Müziksiz bir hayat düşünmek çok zor. Bir çoğumuz daha konuşmayı tam olarak öğrenemeden dans etmeyi, şarkı söylemeyi öğreniyoruz. Ya bir şarkının melodisine kulak verip tekrar etmeye ya da bir ritme olabildiğince doğru eşlik etmeye çalışıyoruz.
Müzik ile uğraşmak, bir müzik aleti çalmak uzun soluklu bir eğitim ve egzersiz süreci gerektirir. Eğitimi alan kişi bunun bilincinde olmalı, gerekli sabır ve özveriyi göstermelidir.
Ancak küçük yaş çocuklarda bu durum biraz daha farklıdır. Her şeyden önce çocuğun müziğe olan ilgisi evde ebeveynler tarafından fark edilmeli ve desteklenmelidir. Bir enstrüman eğitimine başlama kararı da yine çocuğumuzla birlikte alınmalı, zorla dayatılmamalıdır. Küçük yaş çocuklar ilgilerini çok çabuk kaybeder ve çabuk sıkılırlar. Eğitimin ilk adımı müziği sevdirmek ve müzik ile kendini ifade edebileceğini çocuğumuza anlatmaktır. Bu tutum hem ebeveynler tarafından hem de eğitmen tarafından benimsenmelidir.
Müzik çalışmalarını belli bir yaşa kadar, çocuğun okuldaki derslerinden ve üzerine düşen mecburi görevlerinden ayrı tutmalı, kursa gitme kararının birlikte alındığının hatırlatılıp, mecbur olduğu için değil sevdiği için çalışması gerektiği üstü kapalı bir şekilde anlatılmalıdır.
Çocuğumuz müzik eğitimini zorunlu bir ders gibi görmediği sürece üzerine yük etmeyecek ve ilgisini kaybetse bile enstrümanına küsmeyip ileride yeniden yönelecektir.
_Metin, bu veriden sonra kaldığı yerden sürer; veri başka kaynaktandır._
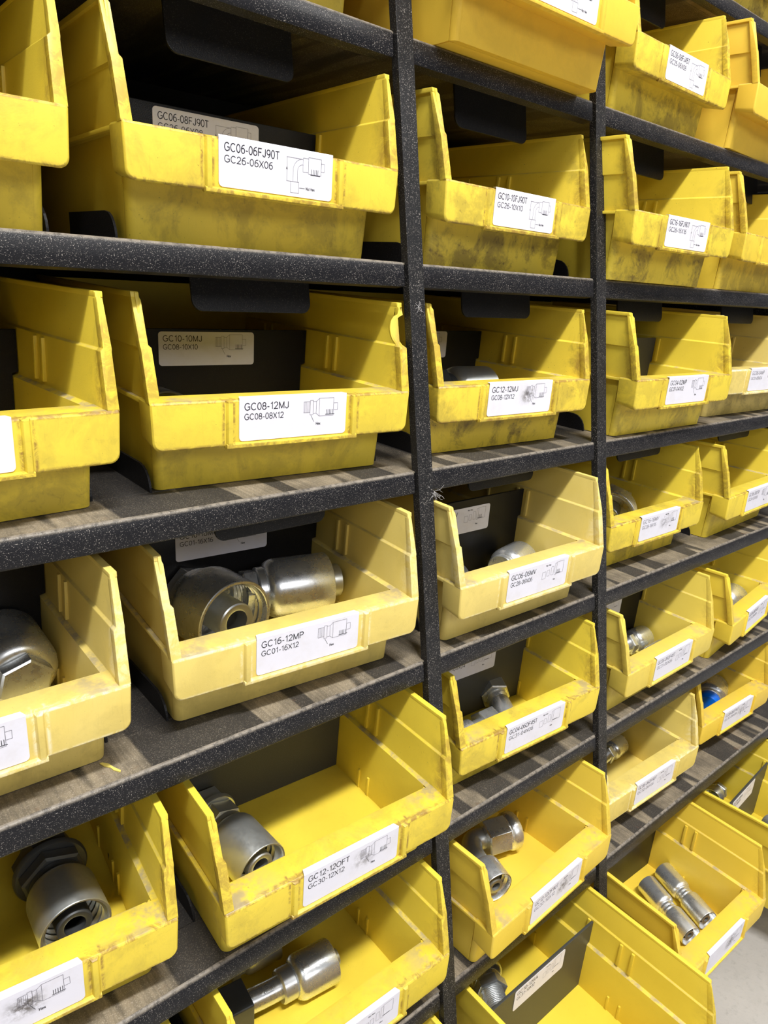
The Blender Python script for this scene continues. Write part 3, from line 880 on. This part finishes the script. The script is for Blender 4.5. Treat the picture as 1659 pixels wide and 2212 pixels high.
# GC04-06OF45T bin
t = thing('hose_fitting', 'small swivel fitting with a loose hex nut, nearest the left wall of the GC04-06OF45T bin', 'fitting', axis_matrix((5, 2), (-60, 47, 19), (1, 0.02, 0)), 'steel hose fittings in the bins')
steel('threaded_stem', t, [(0, 0)] + [(14 - (i % 2) * 1.4, i * 1.5) for i in range(24)] + [(0, 36)], 32, M_STEEL)
hexprism(t, 'hex_nut', 18, 50, 76, M_STEELH, hole=11, phase=0.25)
steel('neck', t, [(0, 34), (9, 34), (9, 52), (0, 52)], 28, M_STEELD)
t = thing('hose_fitting', 'small bent fitting with a rounded hex nut, by the divider of the GC04-06OF45T bin', 'fitting', axis_matrix((5, 2), (34, 40, 17), (0.38, 0.92, 0.16)), 'steel hose fittings in the bins')
steel('ferrule', t, ferrule_prof(14, 36), mat=M_STEEL); hexprism(t, 'hex_nut', 21, 42, 62, M_STEELH, phase=0.1)
steel('neck', t, [(0, 34), (13, 34), (15, 38), (13, 44), (0, 44)], 28, M_STEEL)
# row five right
crimp((5, 3), (98, 68, 23), (-1, 0.06, 0.0), 'steel fitting lying by the divider of the pale GC06-06OF45T bin', r=19, L=34, nip=3, hexl=10)
crimp((5, 3), (90, 29, 20), (-1, -0.04, 0.0), 'darker steel fitting lying against the lip of the pale GC06-06OF45T bin', r=17, L=42, nip=3, hexl=10, mats=(M_STEELD, M_DARK, M_STEELD))
crimp((5, 4), (100, 38, 33), (-1, 0.04, 0.0), 'shiny steel fitting in the bright clean bin at the right edge', r=28, L=52, nip=2, hexl=12)
crimp((6, 3), (90, 86, 20), (-0.97, -0.12, 0.0), 'small shiny fitting at the back of the faded pale bin', r=17, L=34, nip=3, hexl=10)
t = crimp((6, 4), (98, 62, 31), (-0.93, -0.36, 0.0), 'steel fitting fitted with a bright blue plastic cap, in the bin at the right edge', r=27, L=52, nip=0, hexl=0, tail='none')
steel('blue_cap', t, [(0, 57), (18, 57), (20, 61), (20, 74), (17, 79), (0, 81)], 32, M_BLUE)
# bottom row: long crimp fitting with bent tube
mw = axis_matrix((6, 1), (40, 70, 26), (-1, 0.10, 0.0))
t = thing('hose_fitting', 'long shiny crimp fitting with bent tube and black hex block, in the bottom edge bin', 'fitting', mw, 'steel hose fittings in the bins')
steel('ferrule', t, ferrule_prof(23, 46), mat=M_STEEL)
steel('nipple', t, [(5, 14), (5, -7), (6, -8), (8.5, -8), (9, -7), (9, 40), (0, 40)], mat=M_STEELD)
steel('collar', t, [(0, 45), (15, 45), (17, 47), (17, 60), (15.5, 62), (0, 62)], mat=M_STEELH)
tube(t, 'bent_tube', [(0, 0, 58), (0, 0, 74), (0, 1, 90), (0, 2, 103)], 11.5, M_STEEL)
bm = bmesh.new(); box(bm, -17, 17, -16, 18, 96, 126)
obj('hex_block', mesh_from(bm, 'hex_block', [M_DARK], bev=1.5), t)
crimp((6, 1), (6, 128, 21), (-1, 0.08, 0.0), 'second crimp fitting lying in shade behind the long one with the bent tube', r=18, L=42, nip=6, hexl=10, mats=(M_STEELD, M_DARK, M_STEELD))
# swivel elbow
mw = axis_matrix((6, 2), (-24, 37, 26), (0.28, 0.96, 0.04))
t = thing('hose_fitting', 'right-angle swivel elbow fitting with a large hex nut, in the warm yellow bin', 'fitting', mw, 'steel hose fittings in the bins')
steel('ferrule', t, ferrule_prof(22, 36), mat=M_STEEL)
steel('nipple', t, [(6, 14), (6, 2), (10, 2), (10, 30), (0, 30)], mat=M_STEELD)
inv = mw.inverted() @ B[(6, 2)]
def loc_(p): return tuple((inv @ (Vector(p) * U)) / U)
tube(t, 'elbow_tube', [loc_((-14, 70, 27)), loc_((-6, 92, 28)), loc_((8, 104, 29)), loc_((26, 100, 29))], 14, M_STEELD)
dd = Vector(loc_((60, 88, 29))) - Vector(loc_((22, 100, 29)))
am = local_axis(loc_((20, 100, 29)), dd)
hexprism(t, 'hex_nut', 25, 2, 36, M_STEELH, mw=am, phase=0.5)
steel('swivel_ring', t, [(0, 34), (22, 34), (22, 37), (24, 39), (25, 42), (25, 50), (24, 52), (13, 52), (13, 44), (0, 44)], 44, M_STEEL, mw=am)
# two double-ended ferrules
for (p, q, lab) in (((14, 22, 20), (50, 126, 20), 'double-ended steel ferrule nearer the left wall of the bin pulled out at the bottom right'),
                    ((62, 22, 20), (98, 126, 20), 'double-ended steel ferrule nearer the right wall of the bin pulled out at the bottom right')):
    t = thing('hose_fitting', lab, 'fitting', axis_matrix((7, 3), p, Vector(q) - Vector(p)), 'steel hose fittings in the bins')
    steel('ferrule', t, ferrule_prof(16.5, 44), mat=M_STEEL)
    steel('nipple', t, [(4, 12), (4, 3), (7, 3), (7, 40), (0, 40)], mat=M_STEELD)
    steel('collar', t, [(0, 43), (11.5, 43), (13, 45), (13, 48), (11, 49.5), (13, 51), (13, 54), (11.5, 56), (0, 56)], mat=M_STEEL)
    o = steel('ferrule', t, ferrule_prof(16.5, 46), mat=M_STEEL, mw=Matrix.Translation((0, 0, 101 * U)) @ Matrix.Rotation(math.pi, 4, 'X'))
# behind the divider of the bin pulled far out
crimp((7, 2), (6, 250, 28), (-0.45, -0.88, 0.0), 'shiny hex fitting behind the grey divider of the bin pulled far out', r=25, L=34, nip=4, hexr=23, hexl=14)
crimp((7, 2), (-52, 262, 20), (-0.2, -1, 0.0), 'second fitting beside the left wall behind the grey divider of the bin pulled far out', r=17, L=40, nip=4, hexl=12)
crimp((7, 4), (58, 212, 20), (1, 0.0, 0.0), 'dark fitting behind the divider of the pulled out bin at the right edge', r=17, L=24, nip=4, hexl=10, tail='none')
crimp((7, 4), (84, 118, 18), (-0.5, -0.86, 0.0), 'small fitting before the divider of the pulled out bin at the right edge', r=15, L=26, nip=2, hexl=10)

# ------------------------------------------------------------------ lint and a chip on the shelves
def lint(label, pos, n, spread, seed):
    rnd = random.Random(seed)
    bm = bmesh.new()
    for _ in range(n):
        p = Vector((0, 0, 0)); d = Vector((rnd.uniform(-1, 1), rnd.uniform(-0.6, 0.1), rnd.uniform(-1, 0.6))).normalized()
        prev = None
        for i in range(10):
            ring = [V(bm, p + Vector((math.cos(a), 0, math.sin(a))) * 0.16) for a in (0, 2.1, 4.2)]
            if prev:
                for j in range(3): face(bm, (prev[j], prev[(j + 1) % 3], ring[(j + 1) % 3], ring[j]))
            prev = ring
            d = (d + Vector((rnd.uniform(-1, 1), rnd.uniform(-.4, .4), rnd.uniform(-1, 1))) * 0.55).normalized()
            p = p + d * spread / 10
    me = mesh_from(bm, 'lint_tuft', [M_FIBRE])
    o = obj('lint_tuft', me, None, Matrix.Translation(Vector(pos) * U))
    o['label'] = label; o['category'] = 'lint'; o['group'] = 'dust fibres caught on the rack'
    o['kind'] = 'stuff'


lint('pale tuft of lint where the first flat bar crosses the shelf under the GC08-12MJ bin', (476, -1.5, -104), 14, 14, 3)
lint('pale dust fibres stuck on the first flat bar beside the GC12-12MJ bin', (465, -2.4, 68), 10, 7, 5)
bm = bmesh.new()
pts = [(-1, -10), (0.6, -9), (1.2, -2), (2.6, 4), (1.6, 9), (0, 10), (-1.0, 5), (-0.2, 0), (-1.4, -4)]
loft(bm, [(a, b, 0) for a, b in pts], [(a, b, 0.8) for a, b in pts])
o = obj('plastic_sliver', mesh_from(bm, 'plastic_sliver', [M_CHIP]), None,
        Matrix.Translation(Vector((150, 19, zs(4) + 19 * TT - 0.5)) * U) @ Matrix.Rotation(TH, 4, 'X') @ Matrix.Rotation(0.5, 4, 'Z'))
o['label'] = 'thin yellow plastic sliver lying on the dusty shelf below the cream bins'; o['category'] = 'chip'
Öte yandan müzik aşkını oluşturmadan zorla yaptırılan müzik eğitimi hem ileride olacak gelişmenin önüne geçecek hem de travma oluşturarak başarısızlık duygusu yaratacaktır.
Eğer çocuğunuzun müziğe eğilimi var ve bir yeteneği olduğunu düşünüyorsanız mutlaka işin uzmanına danışın. O zaman başlangıç yaşı değişebileceği gibi uzman eğitmenlerin yönlendirmesi ile enstrüman da değişkenlik gösterebilir.
Enstrüman eğitiminde çalım teknikleri çok önemli olduğundan çocuk ilk bilgilerini doğru ve düzenli bir şekilde almalıdır. Çünkü, yanlış oturmuş çalım tekniğiyle çalışmış çocukları doğru tekniğe geçirmek yeni başlamış bir çocuğa öğretmekten çok daha zor olup, her iki taraf için de çok fazla zamana mâl olabiliyor. Bu sebeple mutlaka pedagojik formasyona sahip deneyimli ve yetkin eğitimciler tarafından eğitim imkanı sağlanmalıdır.
Erken yaşta alınan bu eğitimin, müzik dinleme ve öğrenmenin, çocuklarda matematik ve dil becerilerini arttırdığı, yaratıcı ve çözümsel düşünmeyi geliştirdiği, sosyal becerileri desteklediği ve az sayıda müzik dersine katılmış olmanın bile, nöronlar arasındaki bağlantının gelişimine katkıda bulunduğu bilim insanları tarafından kanıtlanmıştır. Müzik, kişinin biçim, yapı ve kalıplar ile zaman ve sembolleri daha iyi anlamasına yardım ettiği gibi, onları daha iyi bir dinleyici yapar. Müzik eğitimi sayesinde el-göz koordinasyonu öğrenilir, bellek ve odaklanma gelişir; ders çalışma konusunda disiplin ve sabır sağlanır.
Tüm bu bilgilere ek olarak eğer akademik anlamda bir yol çizme niyetiniz yoksa, çocuğunuz her yaşta müzik eğitimine başlayabilir. Sonuçta onları en iyi tanıyan kişi sizlersiniz. Bu noktada yapmanız gereken onların isteklerine ve ilgisine kulak verip destek olmaktır.